3 Responses to “10 Investment Tips for Beginners: #6. Pay attention to risk.”

  1. Forex Trader Al
    April 10th, 2009 @ 10:01 am

    I don’t think people realise that almost everything in life is risk/reward related. Anything from buying a house, to finding a job or buying a lottery ticket!!

    We need to be educated on how to evaluate which option infront of us offers the best reward for the lowest risk. A little like comparing the best ‘lb for lb’ boxer. Whats the best ‘lb for lb’ reward vs risk out there?

    Thanks for the post!

  2. Ed Harris
    April 21st, 2009 @ 9:17 am

    Speaking of risk/reward…I currently have about 50% of my 401K in a fixed account.
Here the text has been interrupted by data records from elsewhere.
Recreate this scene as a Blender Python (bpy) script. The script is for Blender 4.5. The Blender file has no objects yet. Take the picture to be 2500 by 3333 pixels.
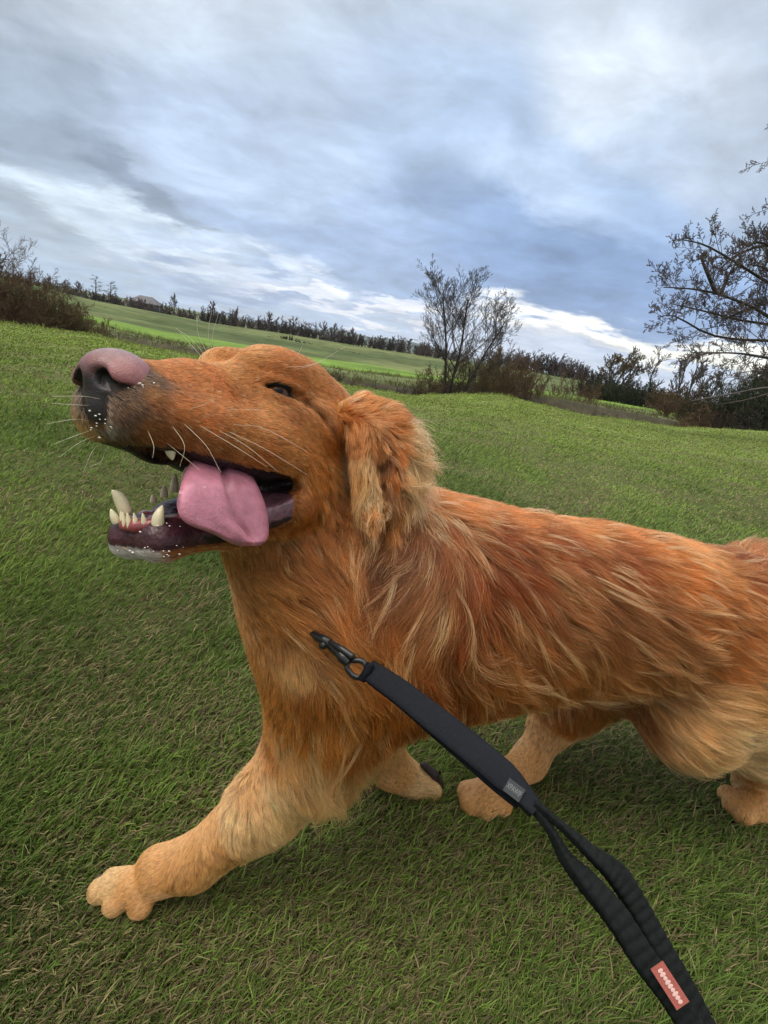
import bpy, math, random
import numpy as np
from mathutils import Vector, Matrix

# ------------------------------------------------------------------ camera
rng = np.random.default_rng(7)
random.seed(7)
SC = bpy.context.scene
FPX = 500.0                      # focal length in pixels of a 768x1024 picture
CAM_H = 0.62
ROLL = math.radians(10.5)
PITCH = math.atan(163.6 / FPX)
cam_d = bpy.data.cameras.new('camera')
cam_d.sensor_fit = 'VERTICAL'
cam_d.sensor_height = 24.0
cam_d.lens = 24.0 * FPX / 1024.0
cam_d.clip_start = 0.01
cam_d.clip_end = 6000.0
cam = bpy.data.objects.new('camera', cam_d)
SC.collection.objects.link(cam)
FW = Vector((0, math.cos(PITCH), -math.sin(PITCH)))
R0 = Vector((1, 0, 0))
U0 = Vector((0, math.sin(PITCH), math.cos(PITCH)))
# the picture's x axis in the world: horizon falls to the right by ROLL
XA = R0 * math.cos(ROLL) + U0 * math.sin(ROLL)
YA = -R0 * math.sin(ROLL) + U0 * math.cos(ROLL)
cam.matrix_world = Matrix(((XA.x, YA.x, -FW.x, 0), (XA.y, YA.y, -FW.y, 0), (XA.z, YA.z, -FW.z, CAM_H), (0, 0, 0, 1)))
SC.camera = cam
CO = np.array((0, 0, CAM_H))
def ray(fx, fy):
    """direction (Y component 1) of a point of the 2500x3333 photograph"""
    dx = fx * 0.3072 - 384.0
    dy = fy * 0.3072 - 512.0
    d = FW * FPX + XA * dx - YA * dy
    d = np.array(d)
    return d / d[1]
def P(fx, fy, Y):
    return CO + ray(fx, fy) * Y
def G(fx, fy, z=0.0):
    d = ray(fx, fy)
    return CO + d * ((z - CAM_H) / d[2])
def project(p):
    q = np.asarray(p) - CO
    f = q @ np.array(FW); x = q @ np.array(XA); y = q @ np.array(YA)
    return np.stack([(x / f * FPX + 384) / 0.3072, (-y / f * FPX + 512) / 0.3072], -1)
# ------------------------------------------------------------------ sky, light, exposure
SUN_EL, SUN_AZ = math.radians(62), math.radians(-115)     # azimuth from +Y towards +X: behind the camera, to the left
world = bpy.data.worlds.new('World'); SC.world = world; world.use_nodes = True
def srgb(r, g, b):
    return tuple(((c / 255 + .055) / 1.055) ** 2.4 if c > 10 else c / 255 / 12.92 for c in (r, g, b))
def azel(fx, fy):
    d = ray(fx, fy); return math.atan2(d[0], d[1]), math.atan2(d[2], math.hypot(d[0], d[1]))
def build_sky():
    nt = world.node_tree; N = nt.nodes; L = nt.links
    bg = N['Background']; bg.inputs['Strength'].default_value = 1.0
    tc = N.new('ShaderNodeTexCoord'); D = tc.outputs['Generated']
    def vm(op, a, b=None, s=None):
        n = N.new('ShaderNodeVectorMath'); n.operation = op
        for i, x in enumerate((a, b)):
            if x is None: continue
            if isinstance(x, tuple): n.inputs[i].default_value = x
            else: L.new(x, n.inputs[i])
        if s is not None:
            if isinstance(s, float): n.inputs['Scale'].default_value = s
            else: L.new(s, n.inputs['Scale'])
        return n.outputs['Value' if op in ('LENGTH', 'DOT_PRODUCT', 'DISTANCE') else 'Vector']
    def mt(op, a, b=None, c=None):
        n = N.new('ShaderNodeMath'); n.operation = op
        for i, x in enumerate((a, b, c)):
            if x is None: continue
            if isinstance(x, (int, float)): n.inputs[i].default_value = x
            else: L.new(x, n.inputs[i])
        return n.outputs[0]
    def noise(v, scale, det=6, rough=.55, dist=0.0, out='Fac'):
        n = N.new('ShaderNodeTexNoise'); n.inputs['Scale'].default_value = scale; n.inputs['Detail'].default_value = det
        n.inputs['Roughness'].default_value = rough; n.inputs['Distortion'].default_value = dist
        L.new(v, n.inputs['Vector']); return n.outputs[out]
    def ramp(v, a, b, c=0.0, d=1.0, smooth=True):
        n = N.new('ShaderNodeMapRange'); n.interpolation_type = 'SMOOTHSTEP' if smooth else 'LINEAR'
        for k, x in (('From Min', a), ('From Max', b), ('To Min', c), ('To Max', d)): n.inputs[k].default_value = x
        L.new(v, n.inputs['Value']); return n.outputs[0]
    def mix(f, a, b):
        n = N.new('ShaderNodeMix'); n.data_type = 'RGBA'
        if isinstance(f, float): n.inputs[0].default_value = f
        else: L.new(f, n.inputs[0])
        for i, x in ((6, a), (7, b)):
            if isinstance(x, tuple): n.inputs[i].default_value = (*x, 1)
            else: L.new(x, n.inputs[i])
        return n.outputs[2]
    sx = N.new('ShaderNodeSeparateXYZ'); L.new(vm('NORMALIZE', D), sx.inputs[0])
    az = mt('ARCTAN2', sx.outputs[0], sx.outputs[1]); el = mt('ARCSINE', sx.outputs[2])
    # the cloud deck: directions laid out on a plane overhead
    zz = mt('ADD', mt('MAXIMUM', sx.outputs[2], 0.0), .16)
    cb = N.new('ShaderNodeCombineXYZ'); L.new(mt('DIVIDE', sx.outputs[0], zz), cb.inputs[0]); L.new(mt('DIVIDE', sx.outputs[1], zz), cb.inputs[1])
    deck = cb.outputs[0]
    mp = N.new('ShaderNodeMapping'); mp.inputs['Rotation'].default_value = (0, 0, math.radians(35)); mp.inputs['Scale'].default_value = (.95, 1.2, 1); L.new(deck, mp.inputs['Vector'])
    streak = mp.outputs[0]
    ca = N.new('ShaderNodeCombineXYZ'); L.new(az, ca.inputs[0]); L.new(el, ca.inputs[1])
    w1 = noise(deck, 1.6, 7, .6, 0, 'Color'); w2 = noise(streak, 1.1, 6, .6, .3, 'Color')
    wv = vm('ADD', vm('SCALE', vm('SUBTRACT', w1, (.5, .5, .5)), s=.16), vm('SCALE', vm('SUBTRACT', w2, (.5, .5, .5)), s=.22))
    Q = vm('ADD', ca.outputs[0], vm('MULTIPLY', wv, (1, .7, 0)))
    # clear sky behind the deck, then the deck itself
    sk = N.new('ShaderNodeTexSky'); sk.sky_type = 'NISHITA'; sk.sun_disc = False; sk.sun_elevation = SUN_EL; sk.sun_rotation = SUN_AZ
    clear = vm('SCALE', sk.outputs[0], s=.09)
    col = mix(.95, clear, (.40, .46, .54))
    def lobe(x0, y0, x1, y1, w, rgb, strength=1.0, soft=.25):
        nonlocal col
        a0, e0 = azel(x0, y0); a1, e1 = azel(x1, y1)
        xm, ym = (x0 + x1) / 2, (y0 + y1) / 2
        am, em = azel(xm, ym)
        ln = math.hypot(a1 - a0, e1 - e0) / 2 + w * .3072 / 560; wd = w * .3072 / 560
        m = N.new('ShaderNodeMapping'); m.vector_type = 'TEXTURE'
        m.inputs['Location'].default_value = (am, em, 0); m.inputs['Rotation'].default_value = (0, 0, math.atan2(e1 - e0, a1 - a0)); m.inputs['Scale'].default_value = (ln, wd, 1)
        L.new(Q, m.inputs['Vector'])
        f = ramp(vm('LENGTH', m.outputs[0]), 1.0 + soft, soft * .9, 0, strength)
        col = mix(f, col, srgb(*rgb))
    S = SKY_LOBES
    for q in S: lobe(*q)
    # fine structure
    n1 = noise(streak, 2.6, 9, .62, .5); n2 = noise(deck, 2.4, 9, .62, .4); n3 = noise(deck, .9, 5, .5)
    f1 = ramp(n1, .30, .70, .93, 1.27, False); f2 = ramp(n2, .3, .7, .82, 1.22, False); f3 = ramp(n3, .3, .7, .96, 1.08, False)
    col = vm('SCALE', col, s=mt('MULTIPLY', mt('MULTIPLY', f1, f2), mt('MULTIPLY', f3, 1.08)))
    # unseen sky, boosted overhead and tinted behind the camera as added fill light
    bk = ramp(sx.outputs[1], .25, -.45, 0.0, 1.0)
    up = ramp(sx.outputs[2], .60, .92, 0.0, 1.0)
    col = vm('MULTIPLY', col, mix(bk, (1, 1, 1), SKY_BACK))
    col = vm('MULTIPLY', col, mix(up, (1, 1, 1), SKY_UP))
    L.new(col, bg.inputs['Color'])
SKY_BACK, SKY_UP = (1.05, .95, .80), (5.3, 4.7, 3.8)
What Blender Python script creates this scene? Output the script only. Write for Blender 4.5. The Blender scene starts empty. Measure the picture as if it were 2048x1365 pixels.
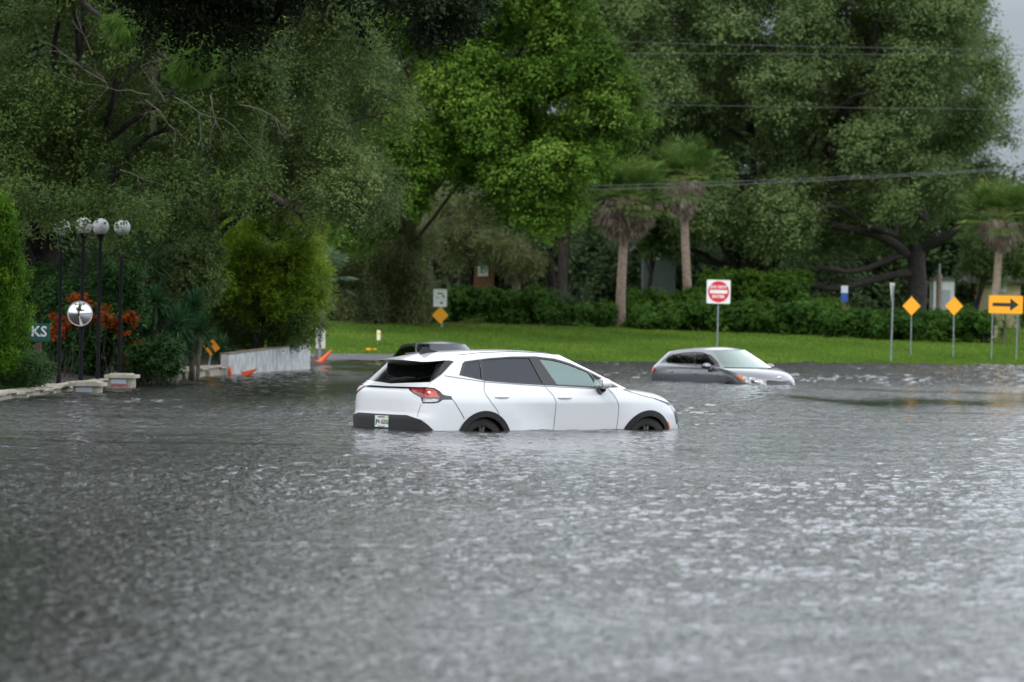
import bpy, math, random
import numpy as np
from mathutils import Vector, Matrix, geometry
R = math.radians
rng = np.random.default_rng(7)
random.seed(7)
sc = bpy.context.scene
col = sc.collection

# ------------------------------------------------------------------ camera, world, sun
F_PX, CAM_H, Y_HOR, ROLL = 6827.0, 1.465, 640.0, R(0.9)
PITCH = math.atan((682.5 - Y_HOR) / F_PX)
cam_d = bpy.data.cameras.new('camera')
cam = bpy.data.objects.new('camera', cam_d); col.objects.link(cam)
cam_d.sensor_width = 36.0
cam_d.lens = 36.0 * F_PX / 2048
cam_d.clip_start = 0.5; cam_d.clip_end = 6000
cam_d.dof.use_dof = True
cam_d.dof.focus_distance = 45.5
cam_d.dof.aperture_fstop = (cam_d.lens / 1000) / 0.044
_f = Vector((0, math.cos(PITCH), -math.sin(PITCH)))
_u0 = Vector((0, math.sin(PITCH), math.cos(PITCH))); _r0 = Vector((1, 0, 0))
_r = _r0 * math.cos(ROLL) + _u0 * math.sin(ROLL)
_u = _u0 * math.cos(ROLL) - _r0 * math.sin(ROLL)
cam.matrix_world = Matrix(((_r.x, _u.x, -_f.x, 0), (_r.y, _u.y, -_f.y, 0), (_r.z, _u.z, -_f.z, CAM_H), (0, 0, 0, 1)))
sc.camera = cam
sc.view_settings.view_transform = 'Standard'
sc.view_settings.look = 'None'
sc.view_settings.exposure = 0.4
sc.cycles.use_denoising = True
sc.cycles.max_bounces = 7
sc.cycles.transparent_max_bounces = 12

SUN_EL, SUN_AZ = R(42), R(195)       # azimuth from +Y, clockwise: behind the camera and a little to the left
w = bpy.data.worlds.new('World'); sc.world = w; w.use_nodes = True
nt = w.node_tree; nt.nodes.clear()
def N(t, **k):
    n = nt.nodes.new(t)
    for a, b in k.items(): setattr(n, a, b)
    return n
out = N('ShaderNodeOutputWorld'); bg = N('ShaderNodeBackground')
sky = N('ShaderNodeTexSky'); sky.sky_type = 'NISHITA'; sky.sun_disc = False
sky.sun_elevation = SUN_EL; sky.sun_rotation = SUN_AZ
hs = N('ShaderNodeHueSaturation'); hs.inputs['Saturation'].default_value = 0.25
tc = N('ShaderNodeTexCoord'); sep = N('ShaderNodeSeparateXYZ')
ramp = N('ShaderNodeValToRGB')       # overcast deck: brighter towards the zenith
cr = ramp.color_ramp
cr.elements[0].position = 0.0; cr.elements[0].color = (1.9, 2.3, 2.7, 1)
cr.elements[1].position = 1.0; cr.elements[1].color = (9.0, 9.5, 10.1, 1)
for p_, c_ in ((.092, (2.5, 2.95, 3.4)), (.145, (11.4, 12.4, 13.7)), (.22, (14.6, 15.7, 17.0)), (.36, (18.2, 19.2, 20.6)), (.7, (12.6, 13.1, 13.8))):
    e = cr.elements.new(p_); e.color = (*c_, 1)
noi = N('ShaderNodeTexNoise'); noi.inputs['Scale'].default_value = 2.6; noi.inputs['Detail'].default_value = 5
mp = N('ShaderNodeMapRange'); mp.inputs['To Min'].default_value = 0.8; mp.inputs['To Max'].default_value = 1.2
mul = N('ShaderNodeMixRGB', blend_type='MULTIPLY'); mul.inputs[0].default_value = 1
mix = N('ShaderNodeMixRGB'); mix.inputs[0].default_value = 0.85
L = nt.links.new
L(sky.outputs[0], hs.inputs['Color']); L(tc.outputs['Generated'], sep.inputs[0]); L(sep.outputs[2], ramp.inputs[0])
L(tc.outputs['Generated'], noi.inputs['Vector']); L(noi.outputs[0], mp.inputs[0])
L(ramp.outputs[0], mul.inputs[1]); L(mp.outputs[0], mul.inputs[2])
L(hs.outputs[0], mix.inputs[1]); L(mul.outputs[0], mix.inputs[2])
L(mix.outputs[0], bg.inputs[0]); bg.inputs[1].default_value = 0.1
L(bg.outputs[0], out.inputs[0])
sun_d = bpy.data.lights.new('sun', 'SUN'); sun = bpy.data.objects.new('sun', sun_d); col.objects.link(sun)
sun_d.energy = 1.1; sun_d.angle = R(14); sun_d.color = (1, .97, .93)
sd = Vector((math.sin(SUN_AZ) * math.cos(SUN_EL), math.cos(SUN_AZ) * math.cos(SUN_EL), math.sin(SUN_EL)))
sun.rotation_euler = sd.to_track_quat('Z', 'Y').to_euler()

def at(px, py, D):
    """world point seen at photo pixel (px, py), D metres down the street"""
    d = _f + _r * ((px - 1024) / F_PX) - _u * ((py - 682.5) / F_PX)
    d = d * (D / d.y)
    return Vector((d.x, d.y, d.z + CAM_H))
def onz(px, py, z):
    d = _f + _r * ((px - 1024) / F_PX) - _u * ((py - 682.5) / F_PX)
    d = d * ((z - CAM_H) / d.z)
    return Vector((d.x, d.y, z))

# ------------------------------------------------------------------ materials
MATS = {}
def principled(name, base, rough=.5, metal=0., noise=None, bump=None, coat=0., spec=.5, emit=None):
    m = bpy.data.materials.new(name); m.use_nodes = True
    t = m.node_tree; b = t.nodes['Principled BSDF']
    b.inputs['Base Color'].default_value = (*base, 1); b.inputs['Roughness'].default_value = rough
    b.inputs['Metallic'].default_value = metal; b.inputs['Coat Weight'].default_value = coat
    b.inputs['Coat Roughness'].default_value = .04; b.inputs['Specular IOR Level'].default_value = spec
    tcn = t.nodes.new('ShaderNodeTexCoord')
    if noise:
        sc_, amt = noise[0], noise[1]
        n = t.nodes.new('ShaderNodeTexNoise'); n.inputs['Scale'].default_value = sc_; n.inputs['Detail'].default_value = 6
        t.links.new(tcn.outputs['Object'], n.inputs['Vector'])
        mx = t.nodes.new('ShaderNodeMixRGB'); other = noise[2] if len(noise) > 2 else tuple(c * (1 - amt) for c in base)
        mx.inputs[1].default_value = (*base, 1); mx.inputs[2].default_value = (*other, 1)
        rp = t.nodes.new('ShaderNodeValToRGB'); rp.color_ramp.elements[0].position = .38; rp.color_ramp.elements[1].position = .64
        t.links.new(n.outputs[0], rp.inputs[0]); t.links.new(rp.outputs[0], mx.inputs[0])
        t.links.new(mx.outputs[0], b.inputs['Base Color'])
    if bump:
        n2 = t.nodes.new('ShaderNodeTexNoise'); n2.inputs['Scale'].default_value = bump[0]; n2.inputs['Detail'].default_value = 5
        t.links.new(tcn.outputs['Object'], n2.inputs['Vector'])
        bp = t.nodes.new('ShaderNodeBump'); bp.inputs['Strength'].default_value = 1; bp.inputs['Distance'].default_value = bump[1]
        t.links.new(n2.outputs[0], bp.inputs['Height']); t.links.new(bp.outputs[0], b.inputs['Normal'])
    MATS[name] = m
    return m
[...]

After yesterday’s slide, I may be moving about 5% back into equities. I still think we may see a 7000 Dow again, but long-term prospects are bright.

  3. Joe Morgan
    April 22nd, 2009 @ 8:39 am

    @Forex,

    You make a good point. Even getting out of bed in the morning has some risk related, eh?

    @Ed,

    I think 7000 is probably the bottom. The market has had just about everything thrown at it (except all out nuclear war) and seems to hover between 7k and a little over 8k.

    I agree that long term prospects are good, but it may take 5 years or more to fully recover.